Tous ces évènements nous font croire qu’ils sont la matérialisation de la volonté de Monsieur Alpha Condé à « reprendre la Guinée là où Sékou Touré l’a laissé ». Un tel projet équivaudrait à continuer à stigmatiser les peuls, à les spolier et les assassinés comme cela a été pratiqué durant la sanglante dictature de Sékou Touré que Monsieur Alpha Condé lui-même dit avoir combattu. « Reprendre la Guinée là où Sékou Touré l’a laissée », c’est aussi revenir à ce système qui a assassiné plus de 50 milles fils de Guinée selon les chiffres d’Amnesty International.
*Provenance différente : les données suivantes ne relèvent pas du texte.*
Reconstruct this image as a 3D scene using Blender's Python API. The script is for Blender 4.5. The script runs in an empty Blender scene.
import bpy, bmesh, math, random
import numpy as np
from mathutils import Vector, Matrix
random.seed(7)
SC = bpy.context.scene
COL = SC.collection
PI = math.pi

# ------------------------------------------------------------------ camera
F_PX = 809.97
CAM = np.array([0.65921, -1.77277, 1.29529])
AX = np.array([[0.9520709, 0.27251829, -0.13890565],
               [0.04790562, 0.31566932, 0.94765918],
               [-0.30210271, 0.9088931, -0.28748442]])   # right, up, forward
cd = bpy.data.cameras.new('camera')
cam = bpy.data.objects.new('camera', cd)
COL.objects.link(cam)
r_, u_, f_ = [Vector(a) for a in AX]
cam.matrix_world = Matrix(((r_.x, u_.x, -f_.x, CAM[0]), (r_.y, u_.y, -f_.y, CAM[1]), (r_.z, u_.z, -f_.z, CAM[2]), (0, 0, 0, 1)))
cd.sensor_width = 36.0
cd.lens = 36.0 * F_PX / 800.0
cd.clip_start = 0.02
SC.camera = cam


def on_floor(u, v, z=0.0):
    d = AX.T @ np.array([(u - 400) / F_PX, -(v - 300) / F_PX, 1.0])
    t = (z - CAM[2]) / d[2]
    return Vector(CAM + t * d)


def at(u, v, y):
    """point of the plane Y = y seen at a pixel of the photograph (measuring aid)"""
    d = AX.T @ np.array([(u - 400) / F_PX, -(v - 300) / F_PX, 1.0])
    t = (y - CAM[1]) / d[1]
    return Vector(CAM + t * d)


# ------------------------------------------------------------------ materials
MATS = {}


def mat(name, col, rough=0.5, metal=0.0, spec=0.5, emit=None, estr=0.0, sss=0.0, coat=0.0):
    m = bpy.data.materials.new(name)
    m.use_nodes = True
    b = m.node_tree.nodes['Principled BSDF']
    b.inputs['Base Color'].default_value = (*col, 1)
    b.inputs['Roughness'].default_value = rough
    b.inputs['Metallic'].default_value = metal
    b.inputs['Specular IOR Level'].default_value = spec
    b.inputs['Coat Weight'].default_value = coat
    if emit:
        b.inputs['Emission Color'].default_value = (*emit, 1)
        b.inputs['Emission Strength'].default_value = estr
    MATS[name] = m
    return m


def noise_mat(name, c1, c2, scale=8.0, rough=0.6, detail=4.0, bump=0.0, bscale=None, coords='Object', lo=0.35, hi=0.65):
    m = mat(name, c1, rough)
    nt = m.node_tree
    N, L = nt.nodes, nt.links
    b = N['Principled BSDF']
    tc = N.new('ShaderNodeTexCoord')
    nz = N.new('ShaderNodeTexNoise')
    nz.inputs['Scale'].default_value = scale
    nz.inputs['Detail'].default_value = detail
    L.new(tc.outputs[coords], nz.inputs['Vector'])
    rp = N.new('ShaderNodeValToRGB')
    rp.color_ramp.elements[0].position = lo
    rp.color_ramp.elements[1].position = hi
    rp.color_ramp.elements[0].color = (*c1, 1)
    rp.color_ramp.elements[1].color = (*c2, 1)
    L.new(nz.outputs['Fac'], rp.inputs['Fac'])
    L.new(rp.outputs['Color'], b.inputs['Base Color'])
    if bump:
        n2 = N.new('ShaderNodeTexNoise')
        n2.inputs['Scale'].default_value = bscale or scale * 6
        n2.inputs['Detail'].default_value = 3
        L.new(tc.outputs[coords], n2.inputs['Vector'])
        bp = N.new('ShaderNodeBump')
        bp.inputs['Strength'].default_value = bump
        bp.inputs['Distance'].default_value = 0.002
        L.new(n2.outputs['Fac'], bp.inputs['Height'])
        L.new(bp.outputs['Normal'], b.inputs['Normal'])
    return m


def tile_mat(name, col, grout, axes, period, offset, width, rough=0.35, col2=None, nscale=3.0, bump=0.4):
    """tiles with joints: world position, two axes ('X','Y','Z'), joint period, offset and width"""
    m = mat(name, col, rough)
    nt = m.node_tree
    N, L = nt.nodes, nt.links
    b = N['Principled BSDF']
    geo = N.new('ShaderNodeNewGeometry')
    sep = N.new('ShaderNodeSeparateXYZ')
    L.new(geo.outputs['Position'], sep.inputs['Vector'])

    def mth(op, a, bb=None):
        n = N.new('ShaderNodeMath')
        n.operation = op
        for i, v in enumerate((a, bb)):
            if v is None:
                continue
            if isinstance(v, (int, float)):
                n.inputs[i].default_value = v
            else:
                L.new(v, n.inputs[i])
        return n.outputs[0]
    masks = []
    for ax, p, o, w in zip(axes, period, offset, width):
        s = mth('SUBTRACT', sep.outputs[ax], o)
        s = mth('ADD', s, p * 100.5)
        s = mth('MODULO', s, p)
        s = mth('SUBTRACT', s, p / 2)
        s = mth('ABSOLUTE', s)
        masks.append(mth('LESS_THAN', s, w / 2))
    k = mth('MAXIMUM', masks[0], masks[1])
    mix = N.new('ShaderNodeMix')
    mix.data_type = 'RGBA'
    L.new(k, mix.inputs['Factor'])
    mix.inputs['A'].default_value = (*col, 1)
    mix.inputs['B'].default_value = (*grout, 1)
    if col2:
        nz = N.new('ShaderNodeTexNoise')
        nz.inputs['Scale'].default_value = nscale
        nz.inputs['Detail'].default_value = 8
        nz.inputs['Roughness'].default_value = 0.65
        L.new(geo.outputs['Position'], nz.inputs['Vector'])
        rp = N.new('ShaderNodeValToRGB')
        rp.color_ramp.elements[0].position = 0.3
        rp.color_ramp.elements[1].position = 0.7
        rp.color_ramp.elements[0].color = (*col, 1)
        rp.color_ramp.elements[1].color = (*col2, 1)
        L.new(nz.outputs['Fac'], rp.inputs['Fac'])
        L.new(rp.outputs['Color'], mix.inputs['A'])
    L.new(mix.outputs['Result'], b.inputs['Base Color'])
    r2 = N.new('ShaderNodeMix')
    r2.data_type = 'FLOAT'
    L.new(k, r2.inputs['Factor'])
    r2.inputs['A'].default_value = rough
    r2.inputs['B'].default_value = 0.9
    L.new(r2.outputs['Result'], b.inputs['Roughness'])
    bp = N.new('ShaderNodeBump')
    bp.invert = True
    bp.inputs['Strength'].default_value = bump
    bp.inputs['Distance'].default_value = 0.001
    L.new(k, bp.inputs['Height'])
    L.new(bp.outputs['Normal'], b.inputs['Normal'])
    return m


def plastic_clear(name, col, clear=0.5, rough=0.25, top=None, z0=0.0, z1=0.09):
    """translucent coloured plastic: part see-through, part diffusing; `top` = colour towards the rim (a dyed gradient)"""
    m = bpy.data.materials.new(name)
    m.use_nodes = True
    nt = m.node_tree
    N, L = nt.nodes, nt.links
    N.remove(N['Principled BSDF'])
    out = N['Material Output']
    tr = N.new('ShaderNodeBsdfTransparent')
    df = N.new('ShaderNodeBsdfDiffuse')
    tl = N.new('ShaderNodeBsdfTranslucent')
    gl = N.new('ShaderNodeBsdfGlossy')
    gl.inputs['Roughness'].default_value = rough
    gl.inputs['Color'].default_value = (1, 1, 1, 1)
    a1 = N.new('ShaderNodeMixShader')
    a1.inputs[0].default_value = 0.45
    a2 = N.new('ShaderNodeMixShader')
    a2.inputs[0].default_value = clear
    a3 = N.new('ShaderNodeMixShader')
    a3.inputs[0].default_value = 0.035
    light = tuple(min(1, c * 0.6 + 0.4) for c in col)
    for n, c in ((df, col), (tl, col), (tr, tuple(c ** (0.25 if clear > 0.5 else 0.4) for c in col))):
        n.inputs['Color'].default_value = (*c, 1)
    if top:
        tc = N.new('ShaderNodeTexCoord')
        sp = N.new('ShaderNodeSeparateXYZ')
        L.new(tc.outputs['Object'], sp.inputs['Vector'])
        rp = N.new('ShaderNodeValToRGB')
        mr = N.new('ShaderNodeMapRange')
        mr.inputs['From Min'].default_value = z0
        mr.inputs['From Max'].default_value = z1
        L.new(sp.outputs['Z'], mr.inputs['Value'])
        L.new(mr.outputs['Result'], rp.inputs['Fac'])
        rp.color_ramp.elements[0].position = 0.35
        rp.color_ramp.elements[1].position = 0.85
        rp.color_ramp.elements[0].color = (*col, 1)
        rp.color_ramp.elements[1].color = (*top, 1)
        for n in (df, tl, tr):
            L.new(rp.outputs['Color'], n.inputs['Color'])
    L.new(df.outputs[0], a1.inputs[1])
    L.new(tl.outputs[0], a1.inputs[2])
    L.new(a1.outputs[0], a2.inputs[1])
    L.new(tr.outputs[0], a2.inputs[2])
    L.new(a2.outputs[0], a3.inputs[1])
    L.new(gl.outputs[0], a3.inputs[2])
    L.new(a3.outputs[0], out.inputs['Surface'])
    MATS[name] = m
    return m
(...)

Nous pensions qu’avec son accession au pouvoir d’Etat et son installation en Guinée il comprendrait que le cheminement du petit cireur de Boulbinet qui, à force de travail, parvient à devenir un véritable opérateur économique est le fruit de son refus obstiné de la mentalité d’assisté.
Nous avions pensé qu’en s’installant en Guinée Monsieur Alpha Condé comprendrait que la réussite économique des peuls est le résultat de leur labeur. Elle est le fruit du travail de cet éleveur du Fouta ou de Beyla, ces petits marchands ambulants qui peuplent les rues de Conakry ou de Dakar, ce chauffeur de taxi ou le vendeur de kiosque à café d’Abidjan, ce petit tailleur de Libreville ou ce petit commerçant de Luanda ou ailleurs en Afrique, en Europe ou en Amérique ; ces gens modestes qui, à force de travail et de privation se battent pour réussir en refusant de développer la mentalité d’éternels assistés, attendant tout de l’Etat.
Mais à l’évidence, ils sont conformes aux sentiments profonds de Monsieur Alpha Condé.
Soucieux de préserver la paix social et l’unité de la Guinée, les peuls de Guinée en Côte d’Ivoire, réunis au sein de la coordination du Fouta Djallon, invitons Monsieur Alpha Condé à revoir sa politique. Nous lui demandons, de renoncer à l’appel du système en place en Guinée depuis l’accession du pays à l’indépendance, système dont le seul programme politique et social est la destruction physique, psychique, économique et politique des peuls.
La coordination du Fouta Djallon en Côte d’Ivoire prend l’opinion nationale et internationale à témoin sur ce qui se trame contre les peuls en Guinée. Elle invite la Coordination haal pular en Guinée à interpeller publiquement Monsieur Alpha Condé sur les risques que sa politique de harcèlement et d’exclusion fait peser sur la stabilité et l’unité de la Guinée.
Nous disons solennellement à Monsieur Alpha Condé que s’il souhaite gouverner la Guinée dans le respect des droits de tous les citoyens guinéens, la communauté peule est prête à faire sa part de sacrifice pour l’accompagner.
Les peuls ne sont contre aucune ethnie en Guinée. Mais tout le monde doit savoir que nous n’accepterons plus d’être massacrés et spoliés dans le silence. Cette époque est révolue.
Comme tous les autres Guinéens les peuls de Guinée doivent avoir le droit de vivre partout en Guinée, sous la protection des lois de la République.
Il est du devoir de l’Etat de Guinée d’éviter que par une politique d’exclusion et de stigmatisation que les peuls, comme tout autre groupe ethnique en Guinée, ne se sentent dans l’obligation de se défendre par leur propres moyens.
Peuls de Guinée et de la diaspora, unissons-nous plus que jamais.
Abidjan, le 31 juillet 2011.
La coordination du Fouta Djallon en Côte d’Ivoire.